_WHAT THE EXERCISE ASKS_:
Each line in the entries below that holds the string "script" is to be listed.

_GIVEN DATA_:

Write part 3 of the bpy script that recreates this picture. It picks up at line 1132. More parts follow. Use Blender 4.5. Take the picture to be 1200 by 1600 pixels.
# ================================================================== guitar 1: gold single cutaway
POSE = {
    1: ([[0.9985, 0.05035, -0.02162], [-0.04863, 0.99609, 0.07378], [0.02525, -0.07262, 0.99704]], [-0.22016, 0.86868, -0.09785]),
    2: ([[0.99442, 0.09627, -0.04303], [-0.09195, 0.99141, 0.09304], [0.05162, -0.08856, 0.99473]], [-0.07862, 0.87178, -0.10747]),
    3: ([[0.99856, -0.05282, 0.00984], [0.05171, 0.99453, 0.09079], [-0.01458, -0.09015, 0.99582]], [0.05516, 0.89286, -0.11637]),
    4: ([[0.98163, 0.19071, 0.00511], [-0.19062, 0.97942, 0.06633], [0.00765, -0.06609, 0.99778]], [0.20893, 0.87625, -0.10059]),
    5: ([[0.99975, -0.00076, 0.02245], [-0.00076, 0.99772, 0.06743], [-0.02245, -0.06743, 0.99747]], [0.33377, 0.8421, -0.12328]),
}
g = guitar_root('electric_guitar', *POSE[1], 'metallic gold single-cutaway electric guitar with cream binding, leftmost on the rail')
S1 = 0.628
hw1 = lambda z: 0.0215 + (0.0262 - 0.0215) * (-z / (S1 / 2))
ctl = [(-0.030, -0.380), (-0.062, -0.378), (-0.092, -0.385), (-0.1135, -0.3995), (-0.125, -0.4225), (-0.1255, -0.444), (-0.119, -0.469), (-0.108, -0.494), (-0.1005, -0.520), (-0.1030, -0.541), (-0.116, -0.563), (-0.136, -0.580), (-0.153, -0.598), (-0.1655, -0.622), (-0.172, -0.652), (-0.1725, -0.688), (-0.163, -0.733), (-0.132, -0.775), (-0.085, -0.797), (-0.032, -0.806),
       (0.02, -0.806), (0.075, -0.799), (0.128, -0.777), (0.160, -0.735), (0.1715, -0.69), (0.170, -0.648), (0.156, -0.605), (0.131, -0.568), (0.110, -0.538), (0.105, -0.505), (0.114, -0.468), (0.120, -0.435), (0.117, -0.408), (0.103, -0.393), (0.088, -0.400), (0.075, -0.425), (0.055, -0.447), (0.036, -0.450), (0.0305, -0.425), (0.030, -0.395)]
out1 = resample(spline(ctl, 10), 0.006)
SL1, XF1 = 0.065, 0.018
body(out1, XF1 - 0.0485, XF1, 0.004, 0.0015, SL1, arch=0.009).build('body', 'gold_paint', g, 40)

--

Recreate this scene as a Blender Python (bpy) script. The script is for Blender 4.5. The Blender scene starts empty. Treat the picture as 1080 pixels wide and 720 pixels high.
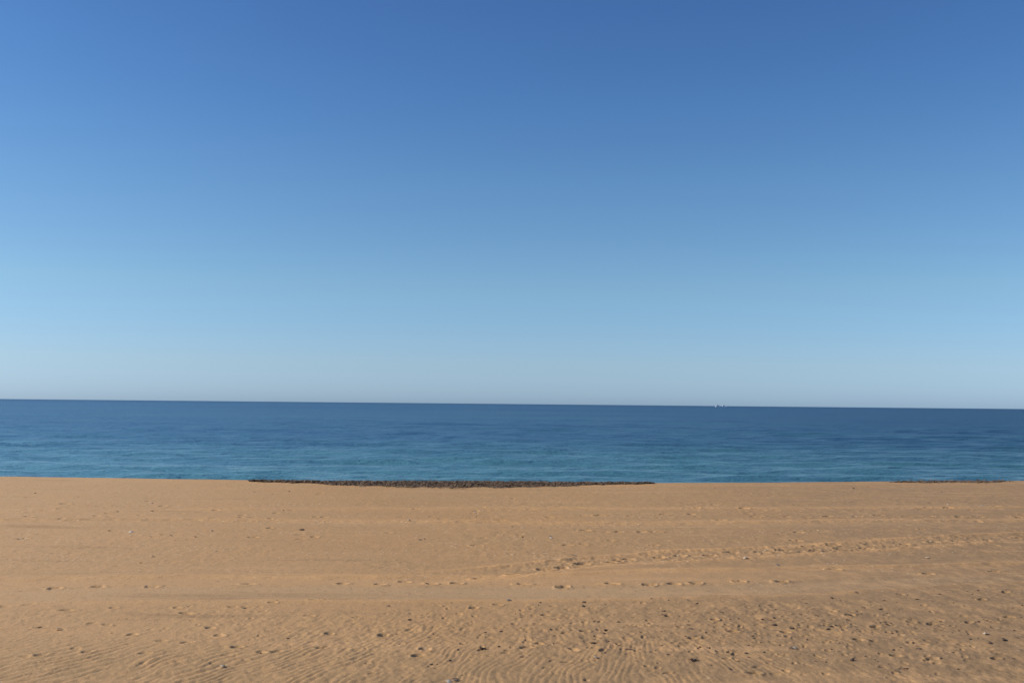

_ANSWER FOR THE TASK_:
Write part 3 of the bpy script that recreates this picture. It picks up at line 1132. More parts follow. Use Blender 4.5. Take the picture to be 1200 by 1600 pixels.
Recreate this scene as a Blender Python (bpy) script. The script is for Blender 4.5. The Blender scene starts empty. Treat the picture as 1080 pixels wide and 720 pixels high.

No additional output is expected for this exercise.